The slide in the oil and commodity prices is hurting many assets tied to the resource sector - from Australian mining shares to the Malaysian ringgit.
MSCI's broadest index of Asia-Pacific shares outside Japan fell 1.9 percent, hitting six-week lows.
U.S. stock futures (ESc1) also slipped 0.4 percent, though some market players think the fall could stem partly from disappointing sales at the start of the U.S. holiday shopping season last Friday.
European stocks are expected to fall, with Germany's DAX (.GDAX) and France's CAC40 (.FCHI) seen shedding 0.6 percent.
Gold
fell more than two percent at one point to $1,142.90 per ounce (XAU=),
its lowest level in more than three weeks, while silver was also hit,
falling more than six percent to a five-year low below $14.50 per ounce
(XAG=).
The
Swiss gold reserves proposal, had it been approved, would have compelled
the Swiss National Bank (SNB) to more than double its gold reserves and
banned it from ever selling the metal, threatening its ability to
defend a 1.20 euro cap on the Swiss franc imposed at the height of the
euro zone crisis.
The
Swiss franc dipped to 1.2042 on the euro (EURCHF=) from 1.2018 at the
end of last week, though the Swiss currency is supported by investors
who still regard it as one of the safest currencies in the world. It
last stood at 1.2040.
"The
result should of course temporarily relieve the pressure on the SNB's
currency floor, albeit whilst doing little or nothing in our opinion to
reverse the fundamental downward trajectory of EUR/CHF," said JPMorgan
analyst Paul Meggyesi.
Oil prices hit five-year
lows, unable to find a bottom despite their biggest fall in 2 1/2 years
last week after OPEC held back from cutting output in the face of a
supply glut.U.S. crude (CLc1) briefly fell more than three percent to a five-year low of $64.10 per barrel, with the fall from June exceeding 40 percent. It last stood at $64.56, down 2.4 percent.
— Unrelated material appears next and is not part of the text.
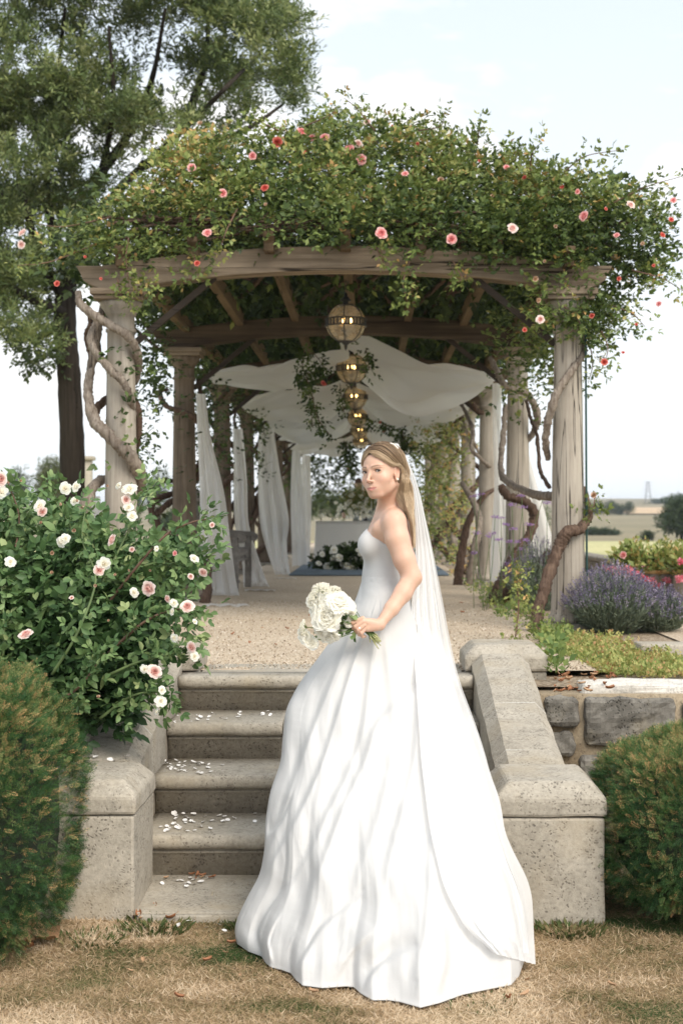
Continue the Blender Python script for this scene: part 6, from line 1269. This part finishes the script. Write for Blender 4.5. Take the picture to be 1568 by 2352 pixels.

Adding fuel to the fire, Saudi Arabia's oil minister told fellow OPEC members last week that they must combat the U.S. shale oil boom.
"They
(OPEC) can get by at $60 a barrel, but that price would knock out a
fair whack of the competition – much of U.S. shale oil for example – as
well as put investment in future capacity growth firmly on the
back-burner," ANZ analysts said in a note. "They're playing the long
game, banking that others can't."
Copper
(CMCU3) also fell to as low as $6,230.75, piercing through its March
low to hit its lowest levels since mid-2010. It last stood at $6,245.50,
down 1.7 percent.
The
Australian dollar fell more than one percent to a four-year low of
$0.8417 (AUD=D4) as did the Malaysian ringgit, which fell to 3.437 to
the dollar (MYR=).
Adding
salt to commodities' wounds, Chinese official manufacturing data
suggested growth is slowing in China, demand from which has supported
commodity prices for years.
Sliding
oil and raw material prices have stirred deflation fears in the euro
zone and Japan, cementing expectations that the European Central Bank
and the Bank of Japan will take more steps to support their respective
economies.
The dollar, taking advantage of such concerns, attracted bids against the euro and yen.
The
euro (EUR=) was slightly weaker at $1.2449 after having fallen on
Friday on news that annual inflation in the euro zone cooled to a
five-year low of 0.3 percent in November.
Many traders expect the ECB may signal further action later this week to ward off deflation.
The
dollar also hit a seven-year high of 119.03 yen (JPY=) and the dollar
index (.DXY), which measures the greenback against a basket of major
currencies, rose to 88.451, a four-year high.
"Given
that the Fed is going to raise rates next year, the monetary policy
divergence should support the dollar," said Osao Iizuka, the head of FX
trading at Sumitomo Mitsui Trust Bank.
The
yen's fall and lower commodity prices helped Japanese shares, with the
Nikkei (.N225) posting 0.8 percent gains to close at seven-year high.